So why are were there four churches all within a mile radius of each other bearing the same dedication? To find the answer you have to go back to 7th century East Anglia. Botolph and his brother Adolph were young Saxon nobles, and were sent for their education to a Benedictine Abbey in France. Adolph rose to be a Dutch Bishop, whilst Botolph came back to his native East Anglia.

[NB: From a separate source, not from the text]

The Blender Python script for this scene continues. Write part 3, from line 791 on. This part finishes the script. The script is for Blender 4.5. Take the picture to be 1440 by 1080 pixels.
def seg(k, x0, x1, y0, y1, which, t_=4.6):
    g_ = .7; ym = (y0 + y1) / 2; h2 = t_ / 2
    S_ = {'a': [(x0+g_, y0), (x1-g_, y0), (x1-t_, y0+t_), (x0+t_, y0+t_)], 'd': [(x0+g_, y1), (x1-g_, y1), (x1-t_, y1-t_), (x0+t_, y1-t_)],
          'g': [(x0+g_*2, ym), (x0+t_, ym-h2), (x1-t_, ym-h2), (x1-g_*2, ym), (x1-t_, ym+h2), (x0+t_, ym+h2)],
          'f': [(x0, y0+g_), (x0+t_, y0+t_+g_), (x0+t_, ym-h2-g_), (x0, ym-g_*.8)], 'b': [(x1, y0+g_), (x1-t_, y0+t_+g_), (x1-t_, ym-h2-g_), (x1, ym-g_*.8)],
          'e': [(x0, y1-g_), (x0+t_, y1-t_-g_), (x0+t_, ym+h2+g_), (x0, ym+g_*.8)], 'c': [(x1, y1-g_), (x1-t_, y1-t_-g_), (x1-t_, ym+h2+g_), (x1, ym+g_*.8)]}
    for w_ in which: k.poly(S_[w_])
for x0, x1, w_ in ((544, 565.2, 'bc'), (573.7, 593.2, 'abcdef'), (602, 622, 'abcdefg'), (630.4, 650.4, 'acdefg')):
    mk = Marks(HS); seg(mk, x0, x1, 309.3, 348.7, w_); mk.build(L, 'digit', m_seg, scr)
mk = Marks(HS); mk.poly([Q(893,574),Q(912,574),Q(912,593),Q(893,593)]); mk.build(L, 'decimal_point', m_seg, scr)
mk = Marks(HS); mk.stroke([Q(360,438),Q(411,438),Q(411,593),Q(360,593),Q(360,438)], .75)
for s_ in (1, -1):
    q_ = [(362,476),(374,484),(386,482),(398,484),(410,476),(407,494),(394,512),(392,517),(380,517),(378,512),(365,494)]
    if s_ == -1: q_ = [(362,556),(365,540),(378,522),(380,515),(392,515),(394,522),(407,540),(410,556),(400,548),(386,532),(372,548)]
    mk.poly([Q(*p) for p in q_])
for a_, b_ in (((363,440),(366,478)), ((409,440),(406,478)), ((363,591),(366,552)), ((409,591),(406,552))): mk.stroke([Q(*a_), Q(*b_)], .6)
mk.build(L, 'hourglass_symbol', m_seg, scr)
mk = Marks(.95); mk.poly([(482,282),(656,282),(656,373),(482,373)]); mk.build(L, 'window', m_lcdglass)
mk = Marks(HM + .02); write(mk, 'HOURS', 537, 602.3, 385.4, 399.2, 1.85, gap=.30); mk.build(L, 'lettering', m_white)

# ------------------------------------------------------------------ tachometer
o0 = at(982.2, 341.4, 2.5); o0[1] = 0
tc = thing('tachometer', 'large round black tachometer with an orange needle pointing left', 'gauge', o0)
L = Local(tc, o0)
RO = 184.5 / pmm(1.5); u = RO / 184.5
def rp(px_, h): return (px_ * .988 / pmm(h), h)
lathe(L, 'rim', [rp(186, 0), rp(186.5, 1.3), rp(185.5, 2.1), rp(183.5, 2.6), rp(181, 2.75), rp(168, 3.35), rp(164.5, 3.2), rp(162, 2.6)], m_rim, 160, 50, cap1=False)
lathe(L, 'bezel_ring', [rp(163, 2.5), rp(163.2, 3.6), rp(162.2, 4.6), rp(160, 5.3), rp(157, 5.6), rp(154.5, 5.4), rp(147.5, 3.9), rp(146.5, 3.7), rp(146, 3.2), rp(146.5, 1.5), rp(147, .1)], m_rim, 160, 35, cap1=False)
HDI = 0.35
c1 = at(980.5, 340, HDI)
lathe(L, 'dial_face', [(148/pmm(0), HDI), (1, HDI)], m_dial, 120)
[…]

Botolph’s main claim to fame was the expulsion of evil spirits from the marshlands of Suffolk. Most likely he oversaw the draining of swamps and the removal of the noxious marsh gas. In what few writings survive from the next couple of centuries, he is described as a man of epic religiosity and grace, and by all accounts, he could really hold his mead! He was canonised in the 9th century and as such needed to be reburied in a more befitting location. The monarch at the time King Edgar made the curious decision to divide Botolph’s remains into many pieces and distribute them throughout the country. Four pieces of the body were earmarked for interment at Westminster Abbey and again curiously it was decided that each piece would make a separate journey to their final resting place.
The relics were brought to London through various towns and eventually through three of the City gates, Aldersgate, Bishopsgate, Aldgate and by boat to the wharf at Billingsgate. It’s obvious Botolph was quite heavily revered back in the day, as four London churches were subsequently dedicated to him near each of these sites.
St Botolph’s Billingsgate (1)
St Botolph’s Aldgate (2)
St Botolph’s Bishopsgate (3)
St Botolph’s Aldersgate (4)
Of these only three remain today, St Botolph’s Billingsgate burnt down during the Great Fire and was never rebuilt. Its position just not far from Pudding Lane gave this church the dubious honour of being one of the first to be lost lost. As was common, the burial ground continued in use until the 1850s, and a portion of it survives as a small garden near the junction with Lower Thames Street, along with the entrance pillars.